TASK DETAILS. Pick out the lines below with "part" and list them.

PROVIDED MATERIAL.
'''
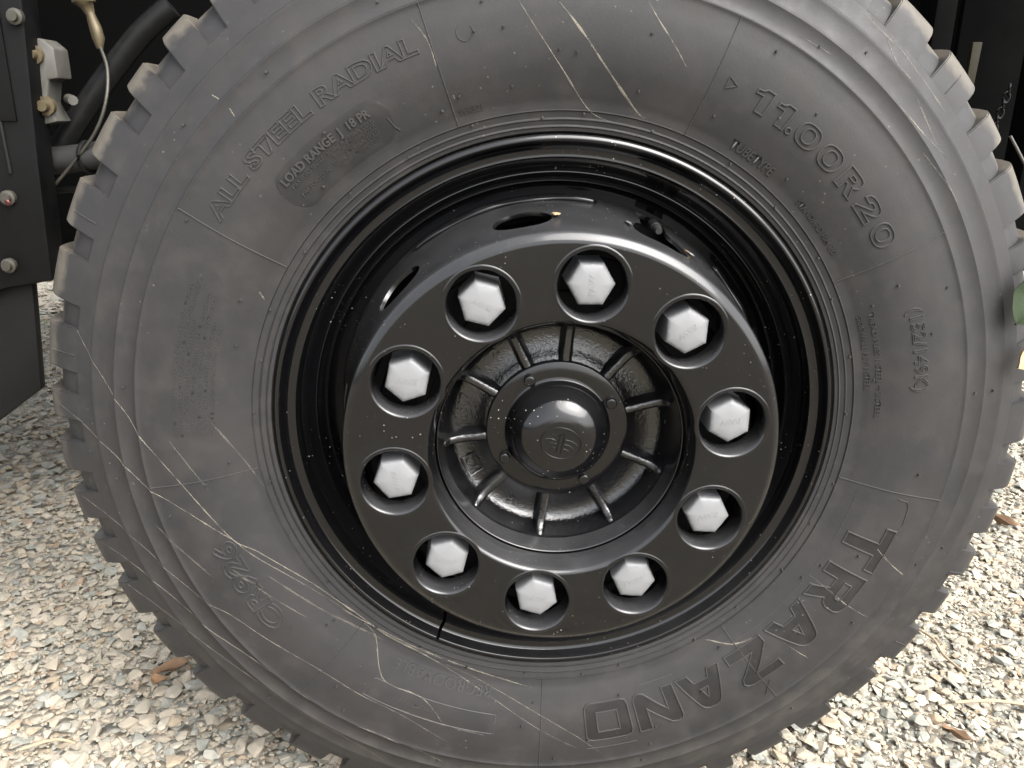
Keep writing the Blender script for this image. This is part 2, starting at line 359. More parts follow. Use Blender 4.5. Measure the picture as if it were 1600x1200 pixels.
def tread_block(a0, a1, side=0, sipe=False):
    prof = [(.4915, -.0022), (.4945, -.0027), (.4965, -.0032), (.5060, -.0066), (.5200, -.0128), (.5262, -.0164), (.5288, -.0186), (.5318, -.0222), (.5350, -.0276), (.5374, -.0340), (.5390, -.048), (.5402, -.0775), (.5390, -.080), (.505, -.081), (.4915, -.020)]
    if side: prof = [(r, -.25-z) for r, z in prof]
    k = len(prof); n = 6; V = []; F = []
    for i in range(n+1):
        for q, (r, z) in enumerate(prof):
            inset = .30*max(0, (r-.494)/.046)                 # the groove walls splay open towards the tread
            e = (a0+inset) + (a1-a0-2*inset)*i/n
            V.append(W(r, e + (4.0 if not side else 0)*max(0, -z-.02), z))
    for i in range(n):
        for q in range(k): F.append((i*k+q, i*k+(q+1) % k, (i+1)*k+(q+1) % k, (i+1)*k+q))
    F += [tuple(range(k)), tuple(range(n*k, (n+1)*k))]
    o = mesh_obj('tread_block', V, F, M['rubber'], tyre, None); fix_normals(o)
    bm = bmesh.new(); bm.from_mesh(o.data)
    ed = [e for e in bm.edges if len(e.link_faces) == 2 and e.calc_face_angle(0) > R_(50)]
    bmesh.ops.bevel(bm, geom=ed, offset=.0011, segments=2, affect='EDGES'); bm.to_mesh(o.data); bm.free()
    o.data.polygons.foreach_set('use_smooth', [True]*len(o.data.polygons)); o.data.set_sharp_from_angle(angle=R_(40))
    return o
nb = len(GAP0)
for i in range(nb):
    a0 = GAP0[i]+2.55; a1 = GAP0[(i+1) % nb]+(360 if i == nb-1 else 0)
    tread_block(a0, a1)
back_v, back_f, off = [], [], 0
for i in range(nb):                                            # inner shoulder and the blocks of the middle rib: one part each, seen only through the grooves
    o = tread_block(GAP0[i]+4.5, GAP0[(i+1) % nb]+(360 if i == nb-1 else 0)+2, 1)
    back_v += [tuple(v.co) for v in o.data.vertices]; back_f += [tuple(j+off for j in p.vertices) for p in o.data.polygons]; off = len(back_v)
    me = o.data; bpy.data.objects.remove(o); bpy.data.meshes.remove(me)
mesh_obj('inner_shoulder', back_v, back_f, M['rubber'], tyre, 40)
# moulded line on some blocks
for a in (155.2, 338.2, 326.0, 171.2, 42.6):
    V, F = [], []
    for i, r in enumerate(np.linspace(.499, .531, 6)):
        z = float(np.interp(r, [.4945, .506, .52, .5262, .535], [-.0027, -.0066, -.0128, -.0164, -.0276]))
        V += [W(r, a-.10, z-.0004), W(r, a, z+.0011), W(r, a+.10, z-.0004)]
        if i: b0 = (i-1)*3; F += [(b0, b0+1, b0+4, b0+3), (b0+1, b0+2, b0+5, b0+4)]
    mesh_obj('moulding_line', V, F, M['rubber'], tyre, 60)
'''
CORRECT RESULT.
Keep writing the Blender script for this image. This is part 2, starting at line 359. More parts follow. Use Blender 4.5. Measure the picture as if it were 1600x1200 pixels.
for i in range(nb):                                            # inner shoulder and the blocks of the middle rib: one part each, seen only through the grooves